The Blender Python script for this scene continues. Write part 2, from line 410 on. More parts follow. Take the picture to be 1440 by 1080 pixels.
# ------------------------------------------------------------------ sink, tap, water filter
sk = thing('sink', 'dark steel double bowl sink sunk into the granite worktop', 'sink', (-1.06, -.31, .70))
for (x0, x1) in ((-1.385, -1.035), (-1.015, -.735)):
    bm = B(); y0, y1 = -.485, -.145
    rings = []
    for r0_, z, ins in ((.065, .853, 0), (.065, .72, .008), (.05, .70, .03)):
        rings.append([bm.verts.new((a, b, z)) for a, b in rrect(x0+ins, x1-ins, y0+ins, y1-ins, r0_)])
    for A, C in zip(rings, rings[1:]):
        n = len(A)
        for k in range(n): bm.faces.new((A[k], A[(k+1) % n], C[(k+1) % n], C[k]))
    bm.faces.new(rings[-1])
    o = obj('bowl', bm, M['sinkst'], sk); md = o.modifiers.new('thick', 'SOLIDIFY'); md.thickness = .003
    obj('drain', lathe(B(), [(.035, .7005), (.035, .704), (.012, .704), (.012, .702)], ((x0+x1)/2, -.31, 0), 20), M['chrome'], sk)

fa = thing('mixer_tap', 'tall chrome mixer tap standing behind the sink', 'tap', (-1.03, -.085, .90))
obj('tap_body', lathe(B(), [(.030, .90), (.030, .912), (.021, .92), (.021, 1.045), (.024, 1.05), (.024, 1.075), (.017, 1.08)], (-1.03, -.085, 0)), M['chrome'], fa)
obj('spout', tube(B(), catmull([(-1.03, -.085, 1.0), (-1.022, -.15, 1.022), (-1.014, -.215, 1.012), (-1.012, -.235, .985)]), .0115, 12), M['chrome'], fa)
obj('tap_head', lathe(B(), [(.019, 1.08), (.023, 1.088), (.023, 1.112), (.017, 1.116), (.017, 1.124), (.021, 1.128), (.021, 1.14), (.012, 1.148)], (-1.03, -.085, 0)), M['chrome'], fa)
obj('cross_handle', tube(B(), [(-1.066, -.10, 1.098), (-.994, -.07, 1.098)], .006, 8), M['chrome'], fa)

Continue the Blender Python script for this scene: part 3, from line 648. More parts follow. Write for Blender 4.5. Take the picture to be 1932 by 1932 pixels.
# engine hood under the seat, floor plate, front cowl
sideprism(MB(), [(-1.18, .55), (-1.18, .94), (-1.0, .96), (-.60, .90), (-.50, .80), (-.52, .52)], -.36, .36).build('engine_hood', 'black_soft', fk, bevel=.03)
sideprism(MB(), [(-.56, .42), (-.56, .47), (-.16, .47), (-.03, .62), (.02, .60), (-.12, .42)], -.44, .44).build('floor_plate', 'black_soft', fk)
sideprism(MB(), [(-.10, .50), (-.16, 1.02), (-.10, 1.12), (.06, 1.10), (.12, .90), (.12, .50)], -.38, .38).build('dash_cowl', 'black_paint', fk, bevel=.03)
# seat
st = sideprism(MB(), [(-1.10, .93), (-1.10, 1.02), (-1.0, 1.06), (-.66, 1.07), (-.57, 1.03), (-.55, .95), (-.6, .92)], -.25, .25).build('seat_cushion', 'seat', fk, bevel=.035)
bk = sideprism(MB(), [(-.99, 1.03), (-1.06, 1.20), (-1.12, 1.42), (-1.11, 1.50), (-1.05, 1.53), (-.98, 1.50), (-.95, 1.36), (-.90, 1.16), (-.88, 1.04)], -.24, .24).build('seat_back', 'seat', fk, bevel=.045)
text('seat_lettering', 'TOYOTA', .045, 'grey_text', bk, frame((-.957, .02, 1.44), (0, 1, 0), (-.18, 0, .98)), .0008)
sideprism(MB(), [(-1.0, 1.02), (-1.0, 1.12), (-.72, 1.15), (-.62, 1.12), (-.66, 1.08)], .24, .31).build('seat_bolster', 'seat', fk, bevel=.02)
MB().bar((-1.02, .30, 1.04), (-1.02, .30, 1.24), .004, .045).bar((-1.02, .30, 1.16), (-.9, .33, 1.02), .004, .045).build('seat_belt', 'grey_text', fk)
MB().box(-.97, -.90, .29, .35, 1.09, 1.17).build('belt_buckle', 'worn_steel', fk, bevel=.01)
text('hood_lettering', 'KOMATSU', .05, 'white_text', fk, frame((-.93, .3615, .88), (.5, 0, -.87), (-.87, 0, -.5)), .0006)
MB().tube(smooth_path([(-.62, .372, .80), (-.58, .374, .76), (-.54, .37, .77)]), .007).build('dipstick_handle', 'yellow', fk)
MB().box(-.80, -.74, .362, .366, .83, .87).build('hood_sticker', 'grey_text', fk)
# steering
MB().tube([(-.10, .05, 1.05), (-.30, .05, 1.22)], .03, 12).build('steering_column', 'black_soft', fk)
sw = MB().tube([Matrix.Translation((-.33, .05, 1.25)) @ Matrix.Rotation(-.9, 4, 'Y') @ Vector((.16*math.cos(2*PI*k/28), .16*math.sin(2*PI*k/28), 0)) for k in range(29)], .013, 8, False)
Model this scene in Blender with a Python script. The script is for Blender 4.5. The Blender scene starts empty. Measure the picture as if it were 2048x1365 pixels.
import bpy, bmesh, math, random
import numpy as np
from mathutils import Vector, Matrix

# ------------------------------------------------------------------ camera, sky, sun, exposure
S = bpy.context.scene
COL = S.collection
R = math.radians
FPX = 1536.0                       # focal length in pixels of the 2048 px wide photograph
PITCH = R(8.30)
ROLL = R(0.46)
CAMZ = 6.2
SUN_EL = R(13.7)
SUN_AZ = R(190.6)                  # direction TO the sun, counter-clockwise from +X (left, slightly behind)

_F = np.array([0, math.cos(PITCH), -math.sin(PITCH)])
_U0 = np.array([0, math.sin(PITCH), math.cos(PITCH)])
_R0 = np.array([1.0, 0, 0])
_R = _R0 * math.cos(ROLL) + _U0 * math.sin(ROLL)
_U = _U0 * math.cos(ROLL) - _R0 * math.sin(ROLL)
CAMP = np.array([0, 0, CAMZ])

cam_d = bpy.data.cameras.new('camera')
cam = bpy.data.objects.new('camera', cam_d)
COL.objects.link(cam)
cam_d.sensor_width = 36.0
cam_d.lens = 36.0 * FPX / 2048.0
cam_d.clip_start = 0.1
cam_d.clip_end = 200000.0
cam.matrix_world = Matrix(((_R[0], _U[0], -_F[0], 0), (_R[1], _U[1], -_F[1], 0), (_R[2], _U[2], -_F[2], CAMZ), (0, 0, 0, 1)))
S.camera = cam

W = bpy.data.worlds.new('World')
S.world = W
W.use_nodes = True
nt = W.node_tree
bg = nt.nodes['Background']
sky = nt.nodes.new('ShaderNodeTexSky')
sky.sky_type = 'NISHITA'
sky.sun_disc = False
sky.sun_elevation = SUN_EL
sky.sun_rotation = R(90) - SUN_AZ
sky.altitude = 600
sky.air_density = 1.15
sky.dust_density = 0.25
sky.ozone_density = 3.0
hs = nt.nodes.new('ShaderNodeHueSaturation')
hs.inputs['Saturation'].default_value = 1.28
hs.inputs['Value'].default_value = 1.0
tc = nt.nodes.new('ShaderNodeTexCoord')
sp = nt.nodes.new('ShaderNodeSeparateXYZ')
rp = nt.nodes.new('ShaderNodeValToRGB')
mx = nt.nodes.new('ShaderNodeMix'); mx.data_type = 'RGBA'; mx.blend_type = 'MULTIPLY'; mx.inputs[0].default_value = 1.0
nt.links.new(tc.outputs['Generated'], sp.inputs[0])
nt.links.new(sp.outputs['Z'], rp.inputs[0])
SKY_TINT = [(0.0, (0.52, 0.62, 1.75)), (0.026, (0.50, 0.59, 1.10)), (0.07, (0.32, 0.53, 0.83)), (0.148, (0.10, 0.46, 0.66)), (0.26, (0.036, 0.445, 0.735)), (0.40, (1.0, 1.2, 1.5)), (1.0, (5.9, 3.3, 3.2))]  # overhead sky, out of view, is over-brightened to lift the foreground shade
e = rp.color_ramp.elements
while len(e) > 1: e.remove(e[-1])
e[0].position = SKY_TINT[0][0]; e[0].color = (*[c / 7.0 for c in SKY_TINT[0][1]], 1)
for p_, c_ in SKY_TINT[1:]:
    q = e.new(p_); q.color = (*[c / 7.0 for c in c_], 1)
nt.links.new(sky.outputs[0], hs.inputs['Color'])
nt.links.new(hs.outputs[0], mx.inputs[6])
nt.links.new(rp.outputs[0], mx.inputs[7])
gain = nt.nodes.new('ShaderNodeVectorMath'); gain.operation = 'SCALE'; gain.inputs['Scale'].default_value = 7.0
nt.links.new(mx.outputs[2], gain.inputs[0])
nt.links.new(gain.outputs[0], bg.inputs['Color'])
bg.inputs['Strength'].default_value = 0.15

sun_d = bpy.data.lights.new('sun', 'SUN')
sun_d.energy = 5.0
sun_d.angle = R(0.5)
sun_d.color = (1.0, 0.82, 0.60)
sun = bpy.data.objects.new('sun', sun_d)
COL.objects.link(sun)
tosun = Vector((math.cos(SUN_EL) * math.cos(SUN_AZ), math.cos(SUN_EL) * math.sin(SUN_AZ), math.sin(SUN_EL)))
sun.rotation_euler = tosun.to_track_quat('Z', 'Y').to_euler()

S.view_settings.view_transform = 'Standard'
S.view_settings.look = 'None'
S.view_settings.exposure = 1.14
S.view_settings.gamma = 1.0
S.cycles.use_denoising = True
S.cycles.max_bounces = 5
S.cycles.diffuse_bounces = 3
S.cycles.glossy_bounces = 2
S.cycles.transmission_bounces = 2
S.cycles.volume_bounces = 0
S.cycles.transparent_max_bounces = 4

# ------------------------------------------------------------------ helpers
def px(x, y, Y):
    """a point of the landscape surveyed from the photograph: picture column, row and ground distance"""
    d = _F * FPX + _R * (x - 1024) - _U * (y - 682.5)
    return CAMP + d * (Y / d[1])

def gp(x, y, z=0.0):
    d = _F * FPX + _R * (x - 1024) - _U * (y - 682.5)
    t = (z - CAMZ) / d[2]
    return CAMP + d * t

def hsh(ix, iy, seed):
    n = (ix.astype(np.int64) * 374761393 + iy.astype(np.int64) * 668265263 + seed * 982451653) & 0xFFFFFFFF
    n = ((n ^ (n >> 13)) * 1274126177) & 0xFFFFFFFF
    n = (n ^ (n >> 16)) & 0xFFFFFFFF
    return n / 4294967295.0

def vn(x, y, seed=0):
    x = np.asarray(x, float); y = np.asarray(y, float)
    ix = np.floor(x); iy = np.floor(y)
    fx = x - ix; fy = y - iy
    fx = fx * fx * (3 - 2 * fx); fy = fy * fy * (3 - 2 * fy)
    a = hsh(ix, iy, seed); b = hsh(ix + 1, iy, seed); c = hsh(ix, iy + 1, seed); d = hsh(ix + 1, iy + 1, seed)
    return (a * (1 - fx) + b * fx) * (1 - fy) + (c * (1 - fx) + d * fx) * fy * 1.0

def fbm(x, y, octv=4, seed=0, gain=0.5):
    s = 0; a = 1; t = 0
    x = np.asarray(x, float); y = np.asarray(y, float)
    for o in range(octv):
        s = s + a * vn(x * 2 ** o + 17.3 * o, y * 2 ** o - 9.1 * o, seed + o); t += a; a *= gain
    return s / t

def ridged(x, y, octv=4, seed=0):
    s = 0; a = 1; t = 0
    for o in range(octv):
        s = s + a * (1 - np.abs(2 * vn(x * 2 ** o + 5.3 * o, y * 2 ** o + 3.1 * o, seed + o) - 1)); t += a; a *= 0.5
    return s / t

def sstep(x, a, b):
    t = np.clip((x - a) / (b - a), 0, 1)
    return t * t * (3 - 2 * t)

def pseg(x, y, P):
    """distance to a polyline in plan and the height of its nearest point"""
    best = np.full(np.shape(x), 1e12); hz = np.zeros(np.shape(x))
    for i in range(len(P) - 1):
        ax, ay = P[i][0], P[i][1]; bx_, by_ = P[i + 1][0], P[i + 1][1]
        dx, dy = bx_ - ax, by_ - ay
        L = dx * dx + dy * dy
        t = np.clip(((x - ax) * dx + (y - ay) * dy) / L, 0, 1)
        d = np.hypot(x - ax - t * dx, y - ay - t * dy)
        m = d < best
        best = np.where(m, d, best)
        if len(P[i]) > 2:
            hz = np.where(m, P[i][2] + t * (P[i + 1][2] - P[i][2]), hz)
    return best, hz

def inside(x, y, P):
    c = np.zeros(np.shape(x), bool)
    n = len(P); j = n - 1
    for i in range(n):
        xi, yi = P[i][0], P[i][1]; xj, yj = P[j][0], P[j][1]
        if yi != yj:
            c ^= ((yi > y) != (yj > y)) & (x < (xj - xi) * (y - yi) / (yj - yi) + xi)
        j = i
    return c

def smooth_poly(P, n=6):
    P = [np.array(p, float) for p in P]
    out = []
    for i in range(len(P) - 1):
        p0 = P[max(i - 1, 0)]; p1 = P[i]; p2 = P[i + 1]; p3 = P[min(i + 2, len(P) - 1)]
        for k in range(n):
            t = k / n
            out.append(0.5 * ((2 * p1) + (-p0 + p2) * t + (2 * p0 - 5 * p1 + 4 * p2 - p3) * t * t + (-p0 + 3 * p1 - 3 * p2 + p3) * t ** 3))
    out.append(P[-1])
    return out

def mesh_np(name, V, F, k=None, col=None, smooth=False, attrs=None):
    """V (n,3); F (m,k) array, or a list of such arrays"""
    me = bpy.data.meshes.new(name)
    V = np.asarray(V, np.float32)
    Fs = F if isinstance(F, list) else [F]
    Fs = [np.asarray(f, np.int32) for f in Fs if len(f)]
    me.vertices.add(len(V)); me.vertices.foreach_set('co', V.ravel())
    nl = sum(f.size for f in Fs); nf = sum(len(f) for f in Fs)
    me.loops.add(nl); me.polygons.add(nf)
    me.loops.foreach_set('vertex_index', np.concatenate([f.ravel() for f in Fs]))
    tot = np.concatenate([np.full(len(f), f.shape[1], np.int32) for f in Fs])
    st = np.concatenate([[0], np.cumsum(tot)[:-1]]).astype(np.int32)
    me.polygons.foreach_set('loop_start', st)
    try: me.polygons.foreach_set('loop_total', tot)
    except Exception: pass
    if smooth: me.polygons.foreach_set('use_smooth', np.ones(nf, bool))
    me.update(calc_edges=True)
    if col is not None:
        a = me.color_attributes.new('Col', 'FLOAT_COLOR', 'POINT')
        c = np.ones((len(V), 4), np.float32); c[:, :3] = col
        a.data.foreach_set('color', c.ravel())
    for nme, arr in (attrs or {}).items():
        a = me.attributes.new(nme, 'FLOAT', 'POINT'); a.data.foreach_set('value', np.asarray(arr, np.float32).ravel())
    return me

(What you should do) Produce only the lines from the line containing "Model this scene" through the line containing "SUN_AZ = R(190.6)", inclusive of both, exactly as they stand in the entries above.

(Result for this exercise)
Model this scene in Blender with a Python script. The script is for Blender 4.5. The Blender scene starts empty. Measure the picture as if it were 2048x1365 pixels.
import bpy, bmesh, math, random
import numpy as np
from mathutils import Vector, Matrix

# ------------------------------------------------------------------ camera, sky, sun, exposure
S = bpy.context.scene
COL = S.collection
R = math.radians
FPX = 1536.0                       # focal length in pixels of the 2048 px wide photograph
PITCH = R(8.30)
ROLL = R(0.46)
CAMZ = 6.2
SUN_EL = R(13.7)
SUN_AZ = R(190.6)                  # direction TO the sun, counter-clockwise from +X (left, slightly behind)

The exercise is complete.